What I don’t understand is why everyone assumes that a military trial can’t be fair and just. American military personel are subject to military courts, and there is not a lot of outrage there (recent Canada friendly fire case notwithstanding). If there is a friendly fire incident, for example, it doesn’t go to civilian courts, it goes to military tribunals. I’m sure (though don’t know for sure) that the British, the French, etc. all have military courts that they would contend are fair and just, and they use them accordingly and this would be one of the times they would do so.

Civilian courts are unprepared for these sorts of cases. Sure, they are not naive and they haven’t not seen everything already, but they are created for interpreting US laws and the the US constitution and how they apply to actions by civilians. To apply this interpretation to activities in foreign lands where the US law does not have jurisdiction is absurd. (though it has happened).

And you can’t have Taliban-run courts deciding on this. And the Belgians, though willing I am sure, have neither jurisdiction nor interest, they’d much rather put Colin Powell on trial for liberating Iraq from a dictator in order to highlight how sensible and cultured they are.

Now, if you can show several examples of military courts injustice and incompetency then I might be swayed. But for now opposition against it is merely driven by the pie in the sky, “capital punishment is wrong because a bunch of European countries are so much more culturally advanced than we are have abolished it so it must be wrong and how dare we put people that tried to kill our military on trial, and let’s face it the US is too powerful and deserves to be put in its place because they are not culturally worthy of being the sole superpower” hogwash that I hear every day from people I know and love but have been so brainwashed they can’t think for themselves. Give me a break.

The best part of the whole deal, is if Bill Clinton came out tomorrow in support of military trials, all this opposition would suddenly disappear.

If US law doesn’t have jurisdiction, then how exactly do US courts (military or otherwise) have it?

What law are you presuming these men are going to be tried under, if not US?

Your and istara’s political beliefs nonwithstanding, it hardly seems that a trial equates “inhumane” treatment, a term most reasonable people associate with torture and murder.

Well, there’s one BIG difference there.

An american soldier before a military court is being tried by his peers. The Guantanamo defendants will be tried by their enemies. There’s a conflict of interest here which is not normally present in military trials. The court already has a reason to hold a grudge against the defendents - because the military is itself the target of the crimes they are accused of! How can anyone be impartial in those circumstances.

Not to mention … if military justice is all fine and dandy then it should have been good enough for Lindh. There is no justification for treating any of the defendants differently from any others on the basis of where they were born.
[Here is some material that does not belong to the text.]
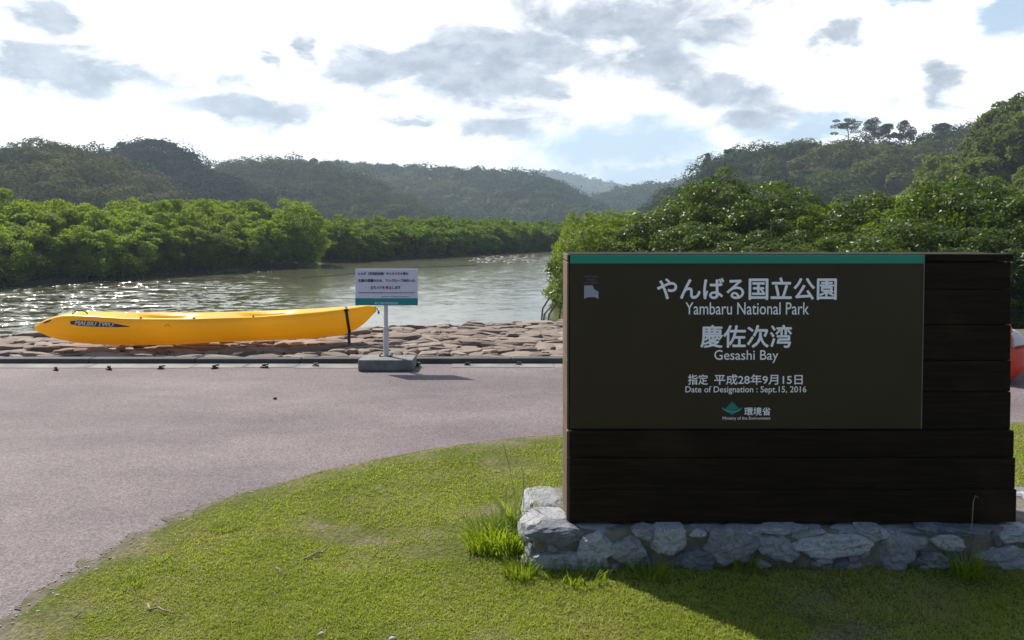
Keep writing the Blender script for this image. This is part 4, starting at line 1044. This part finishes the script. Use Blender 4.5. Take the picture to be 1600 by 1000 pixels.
for k in range(cnt):
    if P[k][2] < -1.3 or P[k][0] / P[k][1] > .85: continue
    s = rgh.uniform(1.0, 1.9)
    plant_tree('broadleaf_tree', BR[int(rgh.integers(4))], tuple(P[k] - np.array([0, 0, .3])), s, s * rgh.uniform(.85, 1.1), 'leafy tree on the steep slope at the right edge', 'trees on the steep right slope', 'tree', rr)
# ridge pines standing up against the sky
def pine(px, ybase, ytop, wpx, Yd, seed, label, layered, group=None):
    A = at(px, ybase, Yd); B = at(px, ytop, Yd); h = B.z - A.z; rad = wpx / F * Yd / 2; rg = np.random.default_rng(seed); r2 = random.Random(seed)
    t = thing('pine_tree', label, 'pine', (A.x, A.y, A.z - .5), group); V = []; mb = MB()
    lean = Vector((r2.uniform(-.08, .08) * h, 0, 0))
    mb.tube([(0, 0, -1.5), (lean.x * .5 + .04 * h, 0, h * .45), (lean.x, 0, h * .95)], [.05 * h ** .7, .035 * h ** .7, .015 * h ** .7], 7)
    n = 18 if layered else 26
    for k in range(n):
        f = r2.uniform(.42 if layered else .08, 1.0); a = r2.uniform(0, 6.28); reach = rad * (r2.uniform(.35, 1.0) if f < .93 else r2.uniform(0, .5)) * (1 if layered else (1.25 - f * .6))
        c = Vector((lean.x * f + math.cos(a) * reach, math.sin(a) * reach, h * f + .5)); mb.tube([(lean.x * f, 0, h * f * .92), c * .5 + Vector((lean.x * f, 0, h * f)) * .5, c], [.045, .03, .015], 5)
        m_ = 210; e = sphere_dirs(rg, m_); sx_ = rad * r2.uniform(.22, .40); szz = (h * .035 if layered else h * .11)
        Pq = np.array(c) + e * np.array([sx_, sx_, szz]) * rg.uniform(.3, 1, (m_, 1)) ** .5
        V.append(leafquads(Pq, e + np.array([0, 0, .3]) + .5 * rg.normal(size=(m_, 3)), sphere_dirs(rg, m_), .30 * rg.uniform(.6, 1.3, m_), .16 * rg.uniform(.6, 1.3, m_)))
    V = np.concatenate(V); mesh_np('crown', V, np.arange(len(V)).reshape(-1, 4), M_pine, t); mb.build('trunk', M_bark, t, True)
pine(1325, 224, 186, 46, 205, 1, 'flat topped layered pine alone on the right ridge', True)
pine(1364, 220, 187, 30, 205, 2, 'bushy pine next right of the flat topped pine', False)
pine(1389, 216, 196, 24, 205, 3, 'short pine in the middle of the ridge pine group', False)
pine(1414, 220, 191, 28, 205, 4, 'tall crowned pine with a gap of sky on its left', False)
pine(1472, 214, 194, 30, 205, 6, 'round pine farther right along the ridge top', False)
pine(1106, 266, 242, 12, 208, 7, 'slim dark pine at the low left end of the right ridge', False)
pine(1141, 246, 233, 16, 208, 8, 'small tufted pine on the left shoulder of the right ridge', True)
pine(490, 259, 248, 14, 288, 9, 'tiny pine on the crest of the olive hill', True)
for k, (px, yb, yt, w) in enumerate(((190, 236, 224, 24), (215, 234, 224, 26), (243, 230, 219, 34), (270, 238, 227, 26), (296, 252, 240, 22))):
    pine(px, yb, yt, w * 1.1, 204, 20 + k, 'dark bushy pine on the crest of the humped hill', False, 'pines on the crest of the humped hill')

# float line across the river and stones in the shallows
mb = MB(); A = onz(470, 435, WATER); B = onz(556, 427.5, WATER); C_ = onz(650, 418.5, WATER); D = onz(752, 414.5, WATER)
pts = []
for a, b_ in ((A, B), (B, C_), (C_, D)):
    for t in np.linspace(0, 1, 14)[:-1]: pts.append(a.lerp(b_, t) + Vector((0, .25 * math.sin(9 * t), .03)))
mb.tube(pts, .02, 6); fl = mb.build('float_line', simple('dark_rope', (.05, .045, .03), None, rough=.8), smooth=True)
tag(fl, 'dark rope line floating across the river behind the notice', 'rope')
mb = MB(); rr = random.Random(31)
for k in range(150):
    x = rr.uniform(735, 838); y = rr.uniform(397, 408) if rr.random() < .8 else rr.uniform(404, 411); q = onz(x, y, WATER)
    Vp, Qp = protos[rr.randrange(14)]; s = rr.uniform(.06, .28); mb.add([(q.x + a * s * 1.4, q.y + b_ * s, WATER - .02 + c_ * s * .35) for a, b_, c_ in Vp], Qp)
o = mb.build('shoal', simple('wet_shoal_stone', (.07, .06, .045), (.15, .13, .10), 2, .5), smooth=True); struct(o, 'stony shoal breaking the surface at the far bend', 'shoal', 'stuff')
mb = MB()
for k in range(90):
    t = rr.random(); x = -30 + 500 * t; yb = 452 - 37 * max(0, x) / 500 + rr.uniform(-1, 4); q = onz(x, yb, WATER)
    Vp, Qp = protos[rr.randrange(14)]; s = rr.uniform(.04, .13); mb.add([(q.x + a * s * 1.5, q.y + b_ * s, WATER - .02 + c_ * s * .5) for a, b_, c_ in Vp], Qp)
o = mb.build('shore_stones', simple('wet_shore_stone', (.05, .042, .03), (.11, .095, .07), 3, .45), smooth=True); struct(o, 'small wet stones along the left water edge', 'stones', 'stuff')

# haze -----------------------------------------------------------------------
HAZE = 0.00055
if HAZE:
    bm = bmesh.new(); box(bm, -1500, 1500, -150, 1700, -4, 130)
    m = bpy.data.materials.new('haze'); m.use_nodes = True; nt_ = m.node_tree; nt_.nodes.clear()
    pv = nt_.nodes.new('ShaderNodeVolumePrincipled'); pv.inputs['Color'].default_value = (.66, .83, 1, 1); pv.inputs['Density'].default_value = HAZE; pv.inputs['Anisotropy'].default_value = .3
    ou = nt_.nodes.new('ShaderNodeOutputMaterial'); nt_.links.new(pv.outputs[0], ou.inputs['Volume'])
    o = mesh_bm('haze', bm, m); struct(o, 'thin bluish haze veiling the far hills', 'haze', 'stuff')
That is odd logic. If someone killed a civilian judge (or lawyer, for that matter), is the civilian justice system suddenly unable to cope?

I really don’t believe that anyone is ever tried by his peers. It’s a convenient fiction, apparantly (AFAIC) stemming from the old idea of a jury being made up of those who hold a peerage. For example, in the United States Armed Forces, an Enlisted member very well may be tried in front of a jury which includes commissioned officers. The Enlisted member does have the option of requesting an all Enlisted jury; however, that does not negate the fact that if he doesn’t request that, the jury may have commissioned officers on it. Now onto the proof that those commissioned officers are not the peers of the Enlisted member: no Enlisted member may serve on the jury for a commissioned officer’s court-martial.

That and the kangaroo court called the Article 15 proceeding for sea-duty Sailors and Marines are the two bugaboos in the UCMJ AFAIC.